Ci sono vari percorsi, non c’è una strada rettilinea. Restando sul disco, in questo caso è stato l’utilizzo del pianoforte.

Mi sono cimentato nella scrittura esclusivamente al pianoforte, tanto che per la prima volta dal vivo suonerò con la band.

Poi ho l’approccio nerd, mi piace scaricare un certo plug in che fa un determinato suono, comprare un tipo specifico di pedale… La prima fase di scrittura dei miei dischi è totalmente solitaria.

Ad esempio, Borotalco è nata da un giro di basso che mi suonava nella testa, nel mese di settembre. Un mese che per me ha sempre significato qualcosa, è un mese agrodolce, che in questo caso mi a fatto riflettere sulla mia infanzia e sulla lotta interiore fra quello che è stato e quello che sarà.

Per gli showcase di Ho bisogno di dirti domani hai scelto una modalità molto interessante: ti farai intervistare da altri artisti, che sono soprattutto amici… Un’idea molto carina.

Sì, si crea un dialogo diverso rispetto a quello classico con un giornalista: più che di interviste si tratterà di dialoghi veri e propri. Sono tutti amici, oltre che artisti molto conosciuti, e mi capita di dialogare con loro di musica ma anche di altro.

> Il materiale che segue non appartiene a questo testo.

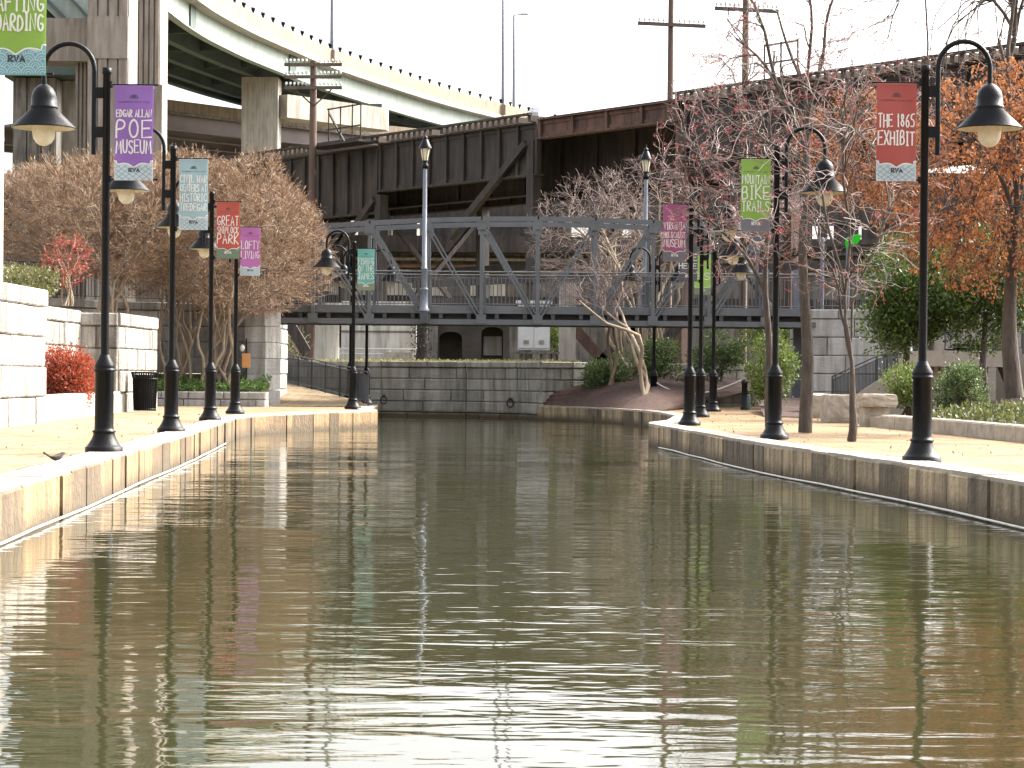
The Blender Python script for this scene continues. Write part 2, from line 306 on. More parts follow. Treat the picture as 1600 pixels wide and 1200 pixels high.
def quay(name, edge, m, seed, lens, label, side):
    rng = random.Random(seed); mb = MB()
    for (x0, y0), (x1, y1) in zip(edge[:-1], edge[1:]):
        a = Vector((x0, y0, 0)); b = Vector((x1, y1, 0)); L = (b - a).length; t = (b - a) / L; nrm = Vector((-t.y, t.x, 0)) * side   # inland
        p = 0.0
        while p < L - 1e-3:
            q = min(L, p + rng.uniform(*lens))
            if L - q < 0.25: q = L
            j = rng.uniform(-0.02, 0.02); jt = rng.uniform(-0.014, 0.006); g = 0.007
            c0 = a + t * (p + g) - nrm * j; c1 = a + t * (q - g) - nrm * j; d = nrm * 0.55
            z0, z1 = -0.7, WALK + jt; e = 0.022
            quadb = [c0, c1, c1 + d, c0 + d] if side > 0 else [c1, c0, c0 + d, c1 + d]
            i_ = nrm * e; s0, s1 = t * e, -t * e
            tops = [c0 + i_ + s0, c1 + i_ + s1, c1 + d, c0 + d] if side > 0 else [c1 + i_ + s1, c0 + i_ + s0, c0 + d, c1 + d]
            mid = [v + Vector((0, 0, z1 - e)) for v in quadb]
            mb.hexa([v + Vector((0, 0, z0)) for v in quadb], mid) if False else None
            base = [v + Vector((0, 0, z0)) for v in quadb]; tp = [v + Vector((0, 0, z1)) for v in tops]
            mb.add(base + mid + tp, [(0, 1, 5, 4), (1, 2, 6, 5), (2, 3, 7, 6), (3, 0, 4, 7), (4, 5, 9, 8), (5, 6, 10, 9), (6, 7, 11, 10), (7, 4, 8, 11), (8, 9, 10, 11)])
            p = q
        k = nrm * 0.04; k2 = nrm * 0.5
        qb = [a + k, b + k, b + k2, a + k2] if side > 0 else [b + k, a + k, a + k2, b + k2]
    o = tag(mb.build(name, m, origin=(0, 0, 0)), label, 'quay wall')
    cp = MB()
    for (x0, y0), (x1, y1) in zip(edge[:-1], edge[1:]):
        a = Vector((x0, y0, WALK + .004)); b = Vector((x1, y1, WALK + .004)); L = (b - a).length; t = (b - a) / L; nrm = Vector((-t.y, t.x, 0)) * side; p = 0.0
        while p < L - 1e-3:
            q = min(L, p + rng.uniform(.8, 1.5)); q = L if L - q < .4 else q
            c0, c1 = a + t * (p + .004) + nrm * .012, a + t * (q - .004) + nrm * .012; w_ = nrm * rng.uniform(.40, .46); up = Vector((0, 0, rng.uniform(.012, .022)))
            qb = [c0, c1, c1 + w_, c0 + w_] if side < 0 else [c1, c0, c0 + w_, c1 + w_]
            qb = qb[::-1]; cp.hexa([v - Vector((0, 0, .03)) for v in qb], [v + up for v in qb]); p = q
    cp.build('coping', M_cope, o); return o
quay('quay_wall', QL[:-1], M_quay, 3, (0.45, 1.1), 'sunlit tan stone quay wall along the left bank of the canal', 1)
quay('quay_wall', QR, M_quay_r, 4, (0.45, 1.2), 'shaded weathered stone quay wall along the right bank of the canal', -1)
def cable(edge, off, label, y0, y1):
    pts = []
    for (xa, ya), (xb, yb) in zip(edge[:-1], edge[1:]):
        n = max(1, int(abs(yb - ya) / 1.5))
        for i in range(n):
            t = i / n; y = ya + (yb - ya) * t
            if y0 <= y <= y1: pts.append((xa + (xb - xa) * t + off + random.uniform(-.012, .012), y, 0.02 + random.uniform(-.006, .010)))
    mb = MB(); mb.tube(pts, 0.013, 5); return tag(mb.build('cable', M_rope), label, 'cable')
cable(QL, 0.06, 'thin pale cable lying on the waterline under the left quay wall', 6, 44)
cable(QR, -0.06, 'thin pale cable lying on the waterline under the right quay wall', 8, 45)

def masonry(mb, a, b, z0, z1, depth, side, ch, lens, rng, cap=0.0, capover=0.03, jit=0.025, joint=0.016, bev=0.028):
    a = Vector((a[0], a[1], 0)); b = Vector((b[0], b[1], 0)); L = (b - a).length; t = (b - a) / L; nrm = Vector((-t.y, t.x, 0)) * side
    nc = max(1, round((z1 - cap - z0) / ch)); h = (z1 - cap - z0) / nc
    rows = [(z0 + i * h, z0 + (i + 1) * h, False) for i in range(nc)]
    if cap: rows.append((z1 - cap, z1, True))
    for k, (za, zb, iscap) in enumerate(rows):
        p = 0.0; first = True
        while p < L - 1e-3:
            q = min(L, p + rng.uniform(*lens) * (0.55 if first and k % 2 else 1.0)); first = False
            if L - q < lens[0] * 0.4: q = L
            j = (capover if iscap else rng.uniform(-jit, jit)); g = joint / 2
            c0 = a + t * (p + g) - nrm * j; c1 = a + t * (q - g) - nrm * j; d = nrm * (depth + j)
            qb = [c0, c1, c0 + (c1 - c0) + d, c0 + d]
            if side < 0: qb = [c1, c0, c0 + d, c1 + d]
            up = Vector((0, 0, 1)); e = bev
            f0, f1 = (0, 1)
            vin = nrm * e
            # front face inset so each stone has a rounded arris
            lo, hi = za + joint / 2, zb - joint / 2
            B = [v + up * lo for v in qb]; T = [v + up * hi for v in qb]
            tx = (qb[1] - qb[0]).normalized() * e
            F_ = [qb[0] - vin + tx + up * (lo + e), qb[1] - vin - tx + up * (lo + e), qb[1] - vin - tx + up * (hi - e), qb[0] - vin + tx + up * (hi - e)]
            mb.add(B + T + F_, [(3, 2, 1, 0), (4, 5, 6, 7), (1, 2, 6, 5), (2, 3, 7, 6), (3, 0, 4, 7), (0, 1, 9, 8), (1, 5, 10, 9), (5, 4, 11, 10), (4, 0, 8, 11), (8, 9, 10, 11)])
            p = q
def stone_wall(name, pts, z0, z1, depth, side, ch, lens, m, label, cap=0.0, seed=1, cat='stone wall', jit=0.025):
    rng = random.Random(seed); mb = MB(); core = MB()
    for p, q in zip(pts[:-1], pts[1:]): masonry(mb, p, q, z0, z1, depth, side, ch, lens, rng, cap, jit=jit)
    return tag(mb.build(name, m), label, cat)
# end wall of the basin
stone_wall('basin_wall', ENDW, -0.6, 1.83, 0.6, 1, 0.40, (0.8, 1.9), M_basinwall, 'grey stone block wall closing the far end of the canal', cap=0.22, seed=5, jit=0.015)
for px, py in ((599, 625), (797, 630)):
    p = P(px, py, 72.2 if px > 700 else 73.5); mb = MB(); rr = 0.13
    y = 72.12 if px > 700 else 73.72
    mb.tube([(p.x + 0.10 * math.cos(a), y - 0.06, p.z + rr * math.sin(a)) for a in np.linspace(0, 2 * math.pi, 17)], 0.022, 6, cap=False)
    mb.box((p.x, y + 0.02, p.z + rr), (0.10, 0.14, 0.10))
    tag(mb.build('mooring_ring', M_rust), 'dark iron mooring ring on the end wall ' + ('near the middle of the wall' if px > 700 else 'beside the corner lamp of the left quay'), 'mooring ring', 'mooring rings on the basin wall')

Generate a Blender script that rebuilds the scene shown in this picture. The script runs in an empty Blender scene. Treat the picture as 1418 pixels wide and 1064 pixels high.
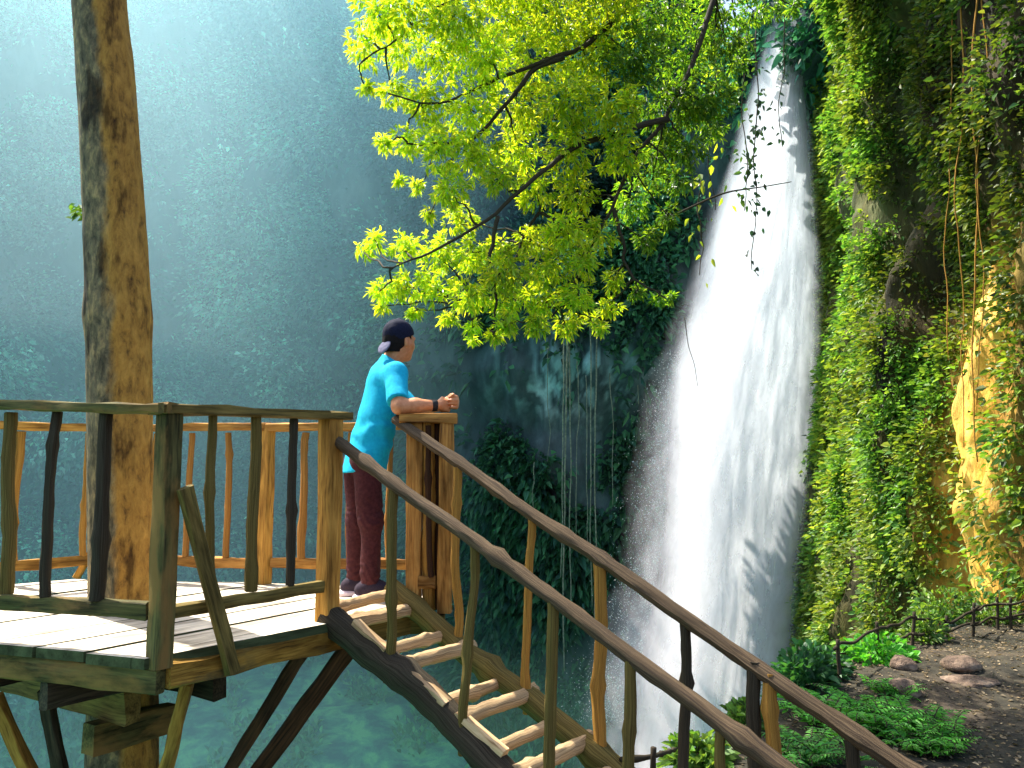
import bpy, math
import numpy as np
from mathutils import Vector

SC = bpy.context.scene
COL = SC.collection
PI = math.pi
rng = np.random.default_rng(7)

# ------------------------------------------------------------------ camera numbers
F = 1150.0                      # focal length in photo pixels (photo 1418 x 1064)
CAM = np.array([0.0, 0.0, 0.74])
PITCH = math.atan(116 / F)
cp, sp = math.cos(PITCH), math.sin(PITCH)

def at(px, py, Y):
    """world point seen at photo pixel (px, py) at distance Y in front of the camera"""
    u, v = (px - 709) / F, (532 - py) / F
    t = Y / (cp - v * sp)
    return np.array([u * t, Y, CAM[2] + t * (sp + v * cp)])

def on_z(px, py, z):
    u, v = (px - 709) / F, (532 - py) / F
    t = (z - CAM[2]) / (sp + v * cp)
    return np.array([u * t, t * (cp - v * sp), z])

def line_at(p, q, px, z=0.5):
    """point of the plan line p-q that stands at photo column px (height z)"""
    best, bt = 1e9, 0
    for t in np.linspace(-0.3, 3.0, 3301):
        x, y = p[0] + (q[0] - p[0]) * t, p[1] + (q[1] - p[1]) * t
        if y < 0.5: continue
        dep = y * cp + (z - CAM[2]) * sp
        e = abs(709 + F * x / dep - px)
        if e < best: best, bt = e, t
    return np.array([p[0] + (q[0] - p[0]) * bt, p[1] + (q[1] - p[1]) * bt, z])

# ------------------------------------------------------------------ noise
def _hash(ix, iy, iz, seed):
    n = (ix * 374761393 + iy * 668265263 + iz * 1274126177 + seed * 974711) & 0xffffffff
    n = ((n ^ (n >> 13)) * 1274126177) & 0xffffffff
    n = n ^ (n >> 16)
    return (n & 0xffff) / 65535.0

def vnoise(p, seed=0):
    p = np.asarray(p, dtype=np.float64)
    i = np.floor(p).astype(np.int64); f = p - i
    f = f * f * (3 - 2 * f)
    out = 0
    for dx in (0, 1):
        wx = f[..., 0] if dx else 1 - f[..., 0]
        for dy in (0, 1):
            wy = f[..., 1] if dy else 1 - f[..., 1]
            for dz in (0, 1):
                wz = f[..., 2] if dz else 1 - f[..., 2]
                out = out + wx * wy * wz * _hash(i[..., 0] + dx, i[..., 1] + dy, i[..., 2] + dz, seed)
    return out * 2 - 1

def fbm(p, oct=4, seed=0, gain=0.5):
    p = np.asarray(p, dtype=np.float64)
    a, s, out = 1.0, 0.0, 0
    for k in range(oct):
        out = out + a * vnoise(p * (2.03 ** k) + 17.3 * k, seed + k); s += a; a *= gain
    return out / s

# ------------------------------------------------------------------ mesh building
def make_mesh(name, V, faces, smooth=True, cols=None, grain=None):
    """faces: array (M,k) or list of lists"""
    me = bpy.data.meshes.new(name)
    V = np.asarray(V, dtype=np.float32)
    if isinstance(faces, np.ndarray):
        flat = faces.astype(np.int32).ravel(); k = faces.shape[1]
        starts = np.arange(0, len(flat), k, dtype=np.int32); tot = np.full(len(faces), k, dtype=np.int32)
    else:
        flat = np.array([i for f in faces for i in f], dtype=np.int32)
        tot = np.array([len(f) for f in faces], dtype=np.int32)
        starts = np.concatenate([[0], np.cumsum(tot)[:-1]]).astype(np.int32)
    me.vertices.add(len(V)); me.vertices.foreach_set('co', V.ravel())
    me.loops.add(len(flat)); me.loops.foreach_set('vertex_index', flat)
    me.polygons.add(len(tot)); me.polygons.foreach_set('loop_start', starts)
    me.polygons.foreach_set('loop_total', tot)
    me.polygons.foreach_set('use_smooth', np.full(len(tot), bool(smooth)))
    me.update(calc_edges=True); me.validate()
    if cols is not None:
        a = me.color_attributes.new('Col', 'FLOAT_COLOR', 'POINT')
        c = np.ones((len(V), 4), dtype=np.float32); c[:, :3] = cols
        a.data.foreach_set('color', c.ravel())
    if grain is not None:
        a = me.attributes.new('grain', 'FLOAT_VECTOR', 'POINT')
        a.data.foreach_set('vector', np.asarray(grain, dtype=np.float32).ravel())
    return me

def link(name, me, mat=None, parent=None):
    o = bpy.data.objects.new(name, me); COL.objects.link(o)
    if mat is not None and me is not None: me.materials.append(mat)
    if parent is not None: o.parent = parent
    return o

def tag(o, label, cat=None, group=None, kind=None):
    if label: o['label'] = label
    if cat: o['category'] = cat
    if group: o['group'] = group
    if kind: o['kind'] = kind
    return o

def thing(name, label, cat, loc=(0, 0, 0), group=None):
    o = bpy.data.objects.new(name, None); COL.objects.link(o)
    o.location = tuple(float(c) for c in loc); o.empty_display_size = 0.1
    return tag(o, label, cat, group)

class Geo:
    """collects swept solids into one mesh, with a grain coordinate for wood"""
    def __init__(s): s.V, s.F, s.G, s.n = [], [], [], 0
    def add(s, V, Fc, G=None):
        V = np.asarray(V, float); s.V.append(V)
        s.G.append(np.zeros_like(V) if G is None else np.asarray(G, float))
        s.F += [[i + s.n for i in f] for f in Fc]; s.n += len(V); return s
    def build(s, name, mat, parent=None, org=None, smooth=True, autosmooth=None):
        V = np.concatenate(s.V)
        if org is not None: V = V - np.asarray(org, float)
        elif parent is not None: V = V - np.array(parent.matrix_world.translation if parent.parent else parent.location)
        me = make_mesh(name, V, s.F, smooth, None, np.concatenate(s.G))
        if autosmooth:
            try:
                me.set_sharp_from_angle(angle=math.radians(autosmooth))
            except Exception: pass
        return link(name, me, mat, parent)

def frame(d, up=(0, 0, 1)):
    d = d / np.linalg.norm(d); up = np.array(up, float)
    if abs(d @ up) > 0.97: up = np.array([1.0, 0, 0]) if abs(d[0]) < 0.9 else np.array([0, 1.0, 0])
    x = np.cross(d, up); x /= np.linalg.norm(x); y = np.cross(x, d)
    return x, y, d

def sweep(path, prof, scale=None, up=(0, 0, 1), jit=0.0, twist=None):
    """sweep a closed profile (k,2) along a path (n,3); returns V, F, G"""
    path = np.asarray(path, float); prof = np.asarray(prof, float)
    n, k = len(path), len(prof)
    scale = np.ones(n) if scale is None else np.asarray(scale, float)
    tan = np.gradient(path, axis=0)
    L = np.concatenate([[0], np.cumsum(np.linalg.norm(np.diff(path, axis=0), axis=1))])
    V, G = [], []; off = rng.random(3) * 30
    x0, y0, _ = frame(tan.mean(0), up)
    for i in range(n):
        d = tan[i] / np.linalg.norm(tan[i])
        x = x0 - d * (x0 @ d); x /= np.linalg.norm(x); y = np.cross(d, x) * (1 if np.cross(d, x) @ y0 > 0 else -1)
        pr = prof * scale[i]
        if jit: pr = pr + rng.normal(0, min(jit, 0.12 * np.abs(pr).max()) if jit > 0 else -jit * np.abs(pr).max(), pr.shape)
        V.append(path[i] + pr[:, :1] * x + pr[:, 1:] * y)
        G.append(np.column_stack([np.full(k, L[i]) + off[0], prof[:, 0] + off[1], prof[:, 1] + off[2]]))
    Fc = []
    for i in range(n - 1):
        for j in range(k):
            a, b = i * k + j, i * k + (j + 1) % k
            Fc.append([a, b, b + k, a + k])
    Fc.append(list(range(k))[::-1]); Fc.append([(n - 1) * k + j for j in range(k)])
    return np.concatenate(V), Fc, np.concatenate(G)

def circle(r, k=10, rough=0.0):
    a = np.arange(k) / k * 2 * PI
    rr = r * (1 + (rng.normal(0, rough, k) if rough else 0))
    return np.column_stack([np.cos(a) * rr, np.sin(a) * rr])

def rect(w, h, c=0.006):
    w, h = w / 2, h / 2
    return np.array([[-w + c, -h], [w - c, -h], [w, -h + c], [w, h - c], [w - c, h], [-w + c, h], [-w, h - c], [-w, -h + c]])

def log(p, q, r0, r1=None, wob=0.012, knots=0, k=12, n=None):
    """a crooked round pole from p to q"""
    p, q = np.asarray(p, float), np.asarray(q, float); r1 = r0 if r1 is None else r1
    L = np.linalg.norm(q - p); n = n or max(6, int(L / 0.045))
    t = np.linspace(0, 1, n); path = p + (q - p) * t[:, None]
    x, y, d = frame(q - p); s = rng.integers(0, 999)
    env = np.minimum(1, np.minimum(t, 1 - t) * 6)
    for ax in (x, y):
        path = path + ax * (fbm(np.column_stack([t * L * 2.2 + rng.random() * 50, t * 0, t * 0]), 3, s) * wob * env * 2)[:, None]
    sc = np.linspace(r0, r1, n) * (1 + 0.055 * fbm(np.column_stack([t * L * 7, t * 0 + s, t * 0]), 2, s))
    for _ in range(knots):
        c = rng.uniform(0.08, 0.92); sc = sc * (1 + 0.38 * np.exp(-((t - c) * L / 0.028) ** 2))
    return sweep(path, circle(1, k, 0.05), sc, jit=-0.05)

def beam(p, q, w, h, jit=0.0025, up=(0, 0, 1), n=None, bend=0.004):
    p, q = np.asarray(p, float), np.asarray(q, float)
    L = np.linalg.norm(q - p); n = n or max(4, int(L / 0.12))
    t = np.linspace(0, 1, n); path = p + (q - p) * t[:, None]
    x, y, d = frame(q - p, up); s = rng.integers(0, 999)
    path = path + y * (fbm(np.column_stack([t * L * 2, t * 0 + s, t * 0]), 2, s) * bend)[:, None]
    return sweep(path, rect(w, h), None, up, jit)

# ------------------------------------------------------------------ materials
def nodes(name):
    m = bpy.data.materials.new(name); m.use_nodes = True
    nt = m.node_tree; nt.nodes.clear()
    out = nt.nodes.new('ShaderNodeOutputMaterial')
    def N(t, **kw):
        nd = nt.nodes.new(t)
        for k, v in kw.items(): setattr(nd, k, v)
        return nd
    def Lk(a, b): nt.links.new(a, b)
    return m, nt, out, N, Lk

def rgb(c): return (c[0], c[1], c[2], 1)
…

Vorrei creare un’atmosfera di confronto nella quale il disco è un punto di partenza per parlare del concetto di tempo. Spero sarà stimolante per chi partecipa.

Tu vieni da una delle città che più amo: Palermo. Una città viva e vivida, vissutissima e con un panorama musicale decisamente interessante. Ci dici cosa sta succedendo adesso e secondo te chi dovremmo proprio ascoltare?

Ammetto che ho avuto un periodo in cui l’ho vissuta meno, perché stavo a Milano. Però Palermo per me è stata la base. Molte cose sono nate qui, a partire dalle amicizie e dai primi passi in musica.

Da quando mi sono avvicinato alla musica, è stata una città molto stimolante, perché piena di talenti della mia età o leggermente più grandi, che mi hanno costantemente ispirato. Si ascoltava musica insieme, si facevano jam, si scrivevano canzoni insieme… Momenti importanti che mi sono serviti molto.

Gli artisti che mi sono più vicini, anche a livello di amicizia, sono Dimartino, La Rappresentante di Lista, Fabrizio Cammarata

Rispetto alle novità, ci sono giovani promettenti. C’è un ragazzo che mi piace molto, che mi seguiva da quando ho iniziato a fare musica e ora fa musica anche lui. Si chiama Agnello, l’ho visto sul palco e mi ha fatto molto piacere. Ha pubblicato alcuni singoli per Garrincha Dischi e in uno di quelli ho fatto una piccola parte vocale. Ha molto da dire.

Tornando ai tuoi testi, colpisce questa sottile ironia, sei quasi cinico, o forse meglio dire disincanto? Non posso non pensare che questo atteggiamento venga dalla tua sicilianità, penso al gattopardesco “Se vogliamo che tutto rimanga come è, bisogna che tutto cambi”. Ma forse è anche la voce di una generazione, la nostra, che è stata delusa. Cosa significa fare musica da trentenne, nel 2019?

Fra l’altro sto dormendo nel palazzo dove è nato Tomasi di Lampedusa!

Non ho una risposta precisa, la passione rimane sempre la stessa, così come la voglia di scrivere. Ma quando ti confronti con il mondo, ti rendi conto di quanto sia cambiato.

Ho avuto la fortuna di iniziare molto presto: il mio primo disco è del 2012, avevo 23 anni e non esisteva nemmeno Spotify! Mi rendo conto adesso della difficoltà di entrare in alcune dinamiche che si sono create, come quelle delle playlist e dell’utilizzo dei social in un certo modo, cosa che ammetto non ho mai amato né saputo fare troppo bene…

I trentenni sono una generazione di mezzo, che si comprava i cd a quattordici anni e che ora si ritrova a fare le playlist di Spotify e non ha capito nemmeno come è successo.

Se ci pensi però noi abbiamo vissuto una delle rivoluzioni tecnologiche più grandi di tutte e possiamo raccontare il prima e il dopo.